• _Given task_
Every entry should be repeated exactly. Omit the pictures.

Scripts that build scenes
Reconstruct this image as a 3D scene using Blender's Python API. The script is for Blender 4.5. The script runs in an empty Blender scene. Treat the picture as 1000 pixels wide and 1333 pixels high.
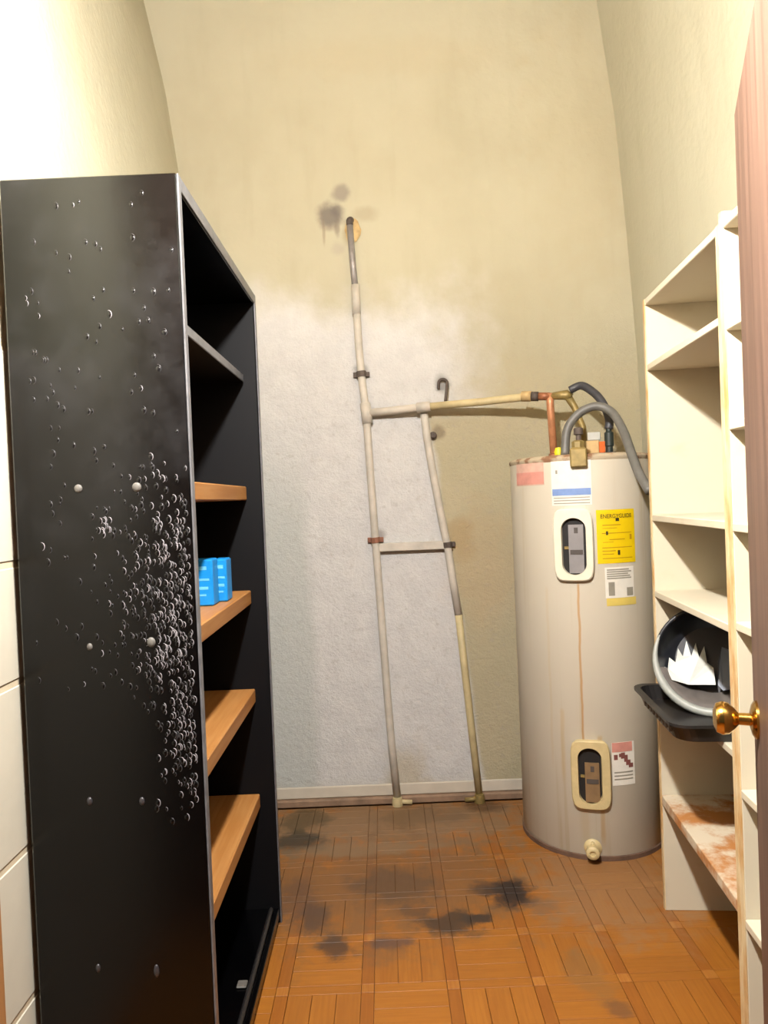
import bpy, bmesh, math, random
from mathutils import Vector, Matrix
random.seed(7)
S = bpy.context.scene
COL = S.collection

# ------------------------------------------------------------------ camera
F = 960.0; CAM = Vector((0, 0, 1.356)); TH = math.radians(.985); RO = math.radians(2.35)
fw = Vector((0, math.cos(TH), -math.sin(TH))); u0 = Vector((0, math.sin(TH), math.cos(TH)))
rt = math.cos(RO) * Vector((1, 0, 0)) - math.sin(RO) * u0
up = math.sin(RO) * Vector((1, 0, 0)) + math.cos(RO) * u0
cd = bpy.data.cameras.new('camera'); cam = bpy.data.objects.new('camera', cd); COL.objects.link(cam)
cd.sensor_fit = 'VERTICAL'; cd.sensor_height = 24; cd.lens = F / 1333 * 24; cd.clip_start = .05
m = Matrix.Identity(4)
for i in range(3):
    m[i][0] = rt[i]; m[i][1] = up[i]; m[i][2] = -fw[i]; m[i][3] = CAM[i]
cam.matrix_world = m
S.camera = cam

# ------------------------------------------------------------------ world, lamp, exposure
LAMP = Vector((-.06, .86, 2.40)); LAMP_STRENGTH = 2450
w = bpy.data.worlds.new('world'); S.world = w; w.use_nodes = True
w.node_tree.nodes['Background'].inputs[0].default_value = (1.0, .93, .84, 1)
w.node_tree.nodes['Background'].inputs[1].default_value = .06
S.view_settings.view_transform = 'Standard'; S.view_settings.look = 'None'
S.view_settings.exposure = 0.38; S.view_settings.gamma = 1.0; S.view_settings.use_curve_mapping = False


def at(px, py, d):
    """a measured image point (1000x1333) taken to the plane y = d"""
    v = fw + rt * ((px - 500) / F) - up * ((py - 666.5) / F)
    return CAM + v * (d / v.y)


# ------------------------------------------------------------------ node helpers
ALBEDO = .74        # overall reflectance, lowered so bounced light fills the shadows less
def lin(c):
    out = []
    for x in c[:3]:
        x = x / 255.0
        out.append(x / 12.92 if x <= .04045 else ((x + .055) / 1.055) ** 2.4)
    return tuple(t * ALBEDO for t in out) + (1.0,)


class G:
    def __init__(s, name, rough=.5, metal=0.0, spec=.5):
        s.mat = bpy.data.materials.new(name); s.mat.use_nodes = True
        s.nt = s.mat.node_tree; s.b = s.nt.nodes['Principled BSDF']
        s.b.inputs['Roughness'].default_value = rough; s.b.inputs['Metallic'].default_value = metal
        s.b.inputs['Specular IOR Level'].default_value = spec
        s._p = None

    def node(s, t): return s.nt.nodes.new(t)

    def put(s, sock, v):
        if isinstance(v, bpy.types.NodeSocket): s.nt.links.new(v, sock)
        else: sock.default_value = v

    def math(s, op, a, b=0.0, clamp=False):
        n = s.node('ShaderNodeMath'); n.operation = op; n.use_clamp = clamp
        s.put(n.inputs[0], a); s.put(n.inputs[1], b); return n.outputs[0]

    def step(s, x, e0, e1):
        n = s.node('ShaderNodeMapRange'); n.interpolation_type = 'SMOOTHSTEP'
        s.put(n.inputs['Value'], x); n.inputs['From Min'].default_value = min(e0, e1); n.inputs['From Max'].default_value = max(e0, e1)
        n.inputs['To Min'].default_value = 0 if e0 < e1 else 1; n.inputs['To Max'].default_value = 1 if e0 < e1 else 0
        return n.outputs[0]

    def pos(s, kind='world'):
        if kind == 'world': v = s.node('ShaderNodeNewGeometry').outputs['Position']
        else: v = s.node('ShaderNodeTexCoord').outputs['Object']
        sp = s.node('ShaderNodeSeparateXYZ'); s.put(sp.inputs[0], v)
        return v, sp.outputs[0], sp.outputs[1], sp.outputs[2]

    def scaled(s, v, sc):
        n = s.node('ShaderNodeMapping'); s.put(n.inputs[0], v); n.inputs['Scale'].default_value = sc; return n.outputs[0]

    def noise(s, v, scale, detail=3, rough=.55):
        n = s.node('ShaderNodeTexNoise'); s.put(n.inputs['Vector'], v)
        n.inputs['Scale'].default_value = scale; n.inputs['Detail'].default_value = detail; n.inputs['Roughness'].default_value = rough
        return n.outputs['Fac']

    def mix(s, f, a, b):
        n = s.node('ShaderNodeMix'); n.data_type = 'RGBA'
        s.put(n.inputs[0], f); s.put(n.inputs[6], a if isinstance(a, bpy.types.NodeSocket) else lin(a))
        s.put(n.inputs[7], b if isinstance(b, bpy.types.NodeSocket) else lin(b)); return n.outputs[2]

    def rnd(s): return s.node('ShaderNodeObjectInfo').outputs['Random']

    def bump(s, h, strength, dist=.01):
        n = s.node('ShaderNodeBump'); n.inputs['Strength'].default_value = strength; n.inputs['Distance'].default_value = dist
        s.put(n.inputs['Height'], h); s.put(s.b.inputs['Normal'], n.outputs[0])

    def col(s, c): s.put(s.b.inputs['Base Color'], c if isinstance(c, bpy.types.NodeSocket) else lin(c)); return s

    def blob(s, x, y, cx, cy, rx, ry, warp, soft=.5):
        """1 inside a warped ellipse"""
        dx = s.math('DIVIDE', s.math('SUBTRACT', x, cx), rx); dy = s.math('DIVIDE', s.math('SUBTRACT', y, cy), ry)
        d = s.math('SQRT', s.math('ADD', s.math('MULTIPLY', dx, dx), s.math('MULTIPLY', dy, dy)))
        return s.step(s.math('ADD', d, warp), 1 + soft, 1 - soft)


def plain(name, c, rough=.5, metal=0.0, vary=0.08, scale=30, spec=.5):
    g = G(name, rough, metal, spec); v, *_ = g.pos()
    n = g.noise(v, scale)
    d = tuple(max(0, x * (1 - vary * 2)) for x in c); l = tuple(min(255, x * (1 + vary)) for x in c)
    g.col(g.mix(n, d, l)); return g.mat


M = {}
# plastered cream walls (left, right, front, ceiling)
def wall_mat(name, c1, c2, c3):
    g = G(name, .85, spec=.2); v, x, y, z = g.pos()
    a = g.mix(g.step(g.noise(v, 1.3, 4), .35, .7), c1, c2)
    streak = g.noise(g.scaled(v, (6, 6, .7)), 2.0, 4)
    a = g.mix(g.math('MULTIPLY', g.step(streak, .5, .8), .32), a, c3)
    g.col(a); g.bump(g.math('ADD', g.noise(v, 40, 5), g.math('MULTIPLY', g.noise(v, 6, 3), 1.5)), .25, .01); return g.mat
M['cream'] = wall_mat('cream_plaster', (204, 199, 174), (198, 192, 166), (184, 177, 150))
M['ceiling'] = wall_mat('tan_ceiling', (158, 132, 100), (150, 124, 92), (138, 112, 82))
M['front'] = wall_mat('tan_front_wall', (112, 82, 62), (104, 76, 56), (92, 66, 48))
M['block'] = plain('painted_block', (210, 203, 184), .7, vary=.03, scale=12)
M['mortar'] = plain('block_joint', (214, 198, 168), .9, vary=.06)

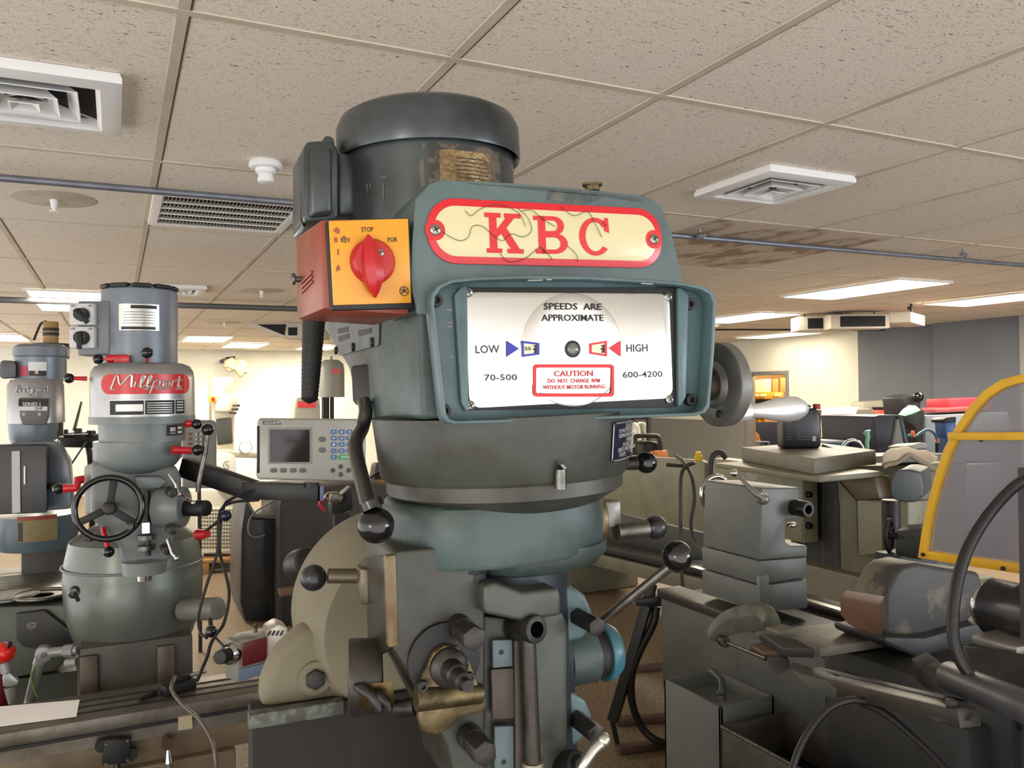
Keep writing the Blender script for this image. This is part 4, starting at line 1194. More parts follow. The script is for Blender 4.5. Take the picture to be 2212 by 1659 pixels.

• _Result below_
Reconstruct this image as a 3D scene using Blender's Python API. The script is for Blender 4.5. The script runs in an empty Blender scene. Treat the picture as 1000 pixels wide and 1333 pixels high.
import bpy, bmesh, math, random
from mathutils import Vector, Matrix
random.seed(7)
S = bpy.context.scene
COL = S.collection

# ------------------------------------------------------------------ camera
F = 960.0; CAM = Vector((0, 0, 1.356)); TH = math.radians(.985); RO = math.radians(2.35)
fw = Vector((0, math.cos(TH), -math.sin(TH))); u0 = Vector((0, math.sin(TH), math.cos(TH)))
rt = math.cos(RO) * Vector((1, 0, 0)) - math.sin(RO) * u0
up = math.sin(RO) * Vector((1, 0, 0)) + math.cos(RO) * u0
cd = bpy.data.cameras.new('camera'); cam = bpy.data.objects.new('camera', cd); COL.objects.link(cam)
cd.sensor_fit = 'VERTICAL'; cd.sensor_height = 24; cd.lens = F / 1333 * 24; cd.clip_start = .05
m = Matrix.Identity(4)
for i in range(3):
    m[i][0] = rt[i]; m[i][1] = up[i]; m[i][2] = -fw[i]; m[i][3] = CAM[i]
cam.matrix_world = m
S.camera = cam

# ------------------------------------------------------------------ world, lamp, exposure
LAMP = Vector((-.06, .86, 2.40)); LAMP_STRENGTH = 2450
w = bpy.data.worlds.new('world'); S.world = w; w.use_nodes = True
w.node_tree.nodes['Background'].inputs[0].default_value = (1.0, .93, .84, 1)
w.node_tree.nodes['Background'].inputs[1].default_value = .06
S.view_settings.view_transform = 'Standard'; S.view_settings.look = 'None'
S.view_settings.exposure = 0.38; S.view_settings.gamma = 1.0; S.view_settings.use_curve_mapping = False


def at(px, py, d):
    """a measured image point (1000x1333) taken to the plane y = d"""
    v = fw + rt * ((px - 500) / F) - up * ((py - 666.5) / F)
    return CAM + v * (d / v.y)


# ------------------------------------------------------------------ node helpers
ALBEDO = .74        # overall reflectance, lowered so bounced light fills the shadows less
def lin(c):
    out = []
    for x in c[:3]:
        x = x / 255.0
        out.append(x / 12.92 if x <= .04045 else ((x + .055) / 1.055) ** 2.4)
    return tuple(t * ALBEDO for t in out) + (1.0,)


class G:
    def __init__(s, name, rough=.5, metal=0.0, spec=.5):
        s.mat = bpy.data.materials.new(name); s.mat.use_nodes = True
        s.nt = s.mat.node_tree; s.b = s.nt.nodes['Principled BSDF']
        s.b.inputs['Roughness'].default_value = rough; s.b.inputs['Metallic'].default_value = metal
        s.b.inputs['Specular IOR Level'].default_value = spec
        s._p = None

    def node(s, t): return s.nt.nodes.new(t)

    def put(s, sock, v):
        if isinstance(v, bpy.types.NodeSocket): s.nt.links.new(v, sock)
        else: sock.default_value = v

    def math(s, op, a, b=0.0, clamp=False):
        n = s.node('ShaderNodeMath'); n.operation = op; n.use_clamp = clamp
        s.put(n.inputs[0], a); s.put(n.inputs[1], b); return n.outputs[0]

    def step(s, x, e0, e1):
        n = s.node('ShaderNodeMapRange'); n.interpolation_type = 'SMOOTHSTEP'
        s.put(n.inputs['Value'], x); n.inputs['From Min'].default_value = min(e0, e1); n.inputs['From Max'].default_value = max(e0, e1)
        n.inputs['To Min'].default_value = 0 if e0 < e1 else 1; n.inputs['To Max'].default_value = 1 if e0 < e1 else 0
        return n.outputs[0]

    def pos(s, kind='world'):
        if kind == 'world': v = s.node('ShaderNodeNewGeometry').outputs['Position']
        else: v = s.node('ShaderNodeTexCoord').outputs['Object']
        sp = s.node('ShaderNodeSeparateXYZ'); s.put(sp.inputs[0], v)
        return v, sp.outputs[0], sp.outputs[1], sp.outputs[2]

    def scaled(s, v, sc):
        n = s.node('ShaderNodeMapping'); s.put(n.inputs[0], v); n.inputs['Scale'].default_value = sc; return n.outputs[0]

    def noise(s, v, scale, detail=3, rough=.55):
        n = s.node('ShaderNodeTexNoise'); s.put(n.inputs['Vector'], v)
        n.inputs['Scale'].default_value = scale; n.inputs['Detail'].default_value = detail; n.inputs['Roughness'].default_value = rough
        return n.outputs['Fac']

    def mix(s, f, a, b):
        n = s.node('ShaderNodeMix'); n.data_type = 'RGBA'
        s.put(n.inputs[0], f); s.put(n.inputs[6], a if isinstance(a, bpy.types.NodeSocket) else lin(a))
        s.put(n.inputs[7], b if isinstance(b, bpy.types.NodeSocket) else lin(b)); return n.outputs[2]

    def rnd(s): return s.node('ShaderNodeObjectInfo').outputs['Random']

    def bump(s, h, strength, dist=.01):
        n = s.node('ShaderNodeBump'); n.inputs['Strength'].default_value = strength; n.inputs['Distance'].default_value = dist
        s.put(n.inputs['Height'], h); s.put(s.b.inputs['Normal'], n.outputs[0])

    def col(s, c): s.put(s.b.inputs['Base Color'], c if isinstance(c, bpy.types.NodeSocket) else lin(c)); return s

    def blob(s, x, y, cx, cy, rx, ry, warp, soft=.5):
        """1 inside a warped ellipse"""
        dx = s.math('DIVIDE', s.math('SUBTRACT', x, cx), rx); dy = s.math('DIVIDE', s.math('SUBTRACT', y, cy), ry)
        d = s.math('SQRT', s.math('ADD', s.math('MULTIPLY', dx, dx), s.math('MULTIPLY', dy, dy)))
        return s.step(s.math('ADD', d, warp), 1 + soft, 1 - soft)


def plain(name, c, rough=.5, metal=0.0, vary=0.08, scale=30, spec=.5):
    g = G(name, rough, metal, spec); v, *_ = g.pos()
    n = g.noise(v, scale)
    d = tuple(max(0, x * (1 - vary * 2)) for x in c); l = tuple(min(255, x * (1 + vary)) for x in c)
    g.col(g.mix(n, d, l)); return g.mat


M = {}
# plastered cream walls (left, right, front, ceiling)
def wall_mat(name, c1, c2, c3):
    g = G(name, .85, spec=.2); v, x, y, z = g.pos()
    a = g.mix(g.step(g.noise(v, 1.3, 4), .35, .7), c1, c2)
    streak = g.noise(g.scaled(v, (6, 6, .7)), 2.0, 4)
    a = g.mix(g.math('MULTIPLY', g.step(streak, .5, .8), .32), a, c3)
    g.col(a); g.bump(g.math('ADD', g.noise(v, 40, 5), g.math('MULTIPLY', g.noise(v, 6, 3), 1.5)), .25, .01); return g.mat
M['cream'] = wall_mat('cream_plaster', (204, 199, 174), (198, 192, 166), (184, 177, 150))
M['ceiling'] = wall_mat('tan_ceiling', (158, 132, 100), (150, 124, 92), (138, 112, 82))
M['front'] = wall_mat('tan_front_wall', (112, 82, 62), (104, 76, 56), (92, 66, 48))
M['block'] = plain('painted_block', (210, 203, 184), .7, vary=.03, scale=12)
M['mortar'] = plain('block_joint', (214, 198, 168), .9, vary=.06)

Keep writing the Blender script for this image. This is part 4, starting at line 1194. More parts follow. The script is for Blender 4.5. Take the picture to be 2212 by 1659 pixels.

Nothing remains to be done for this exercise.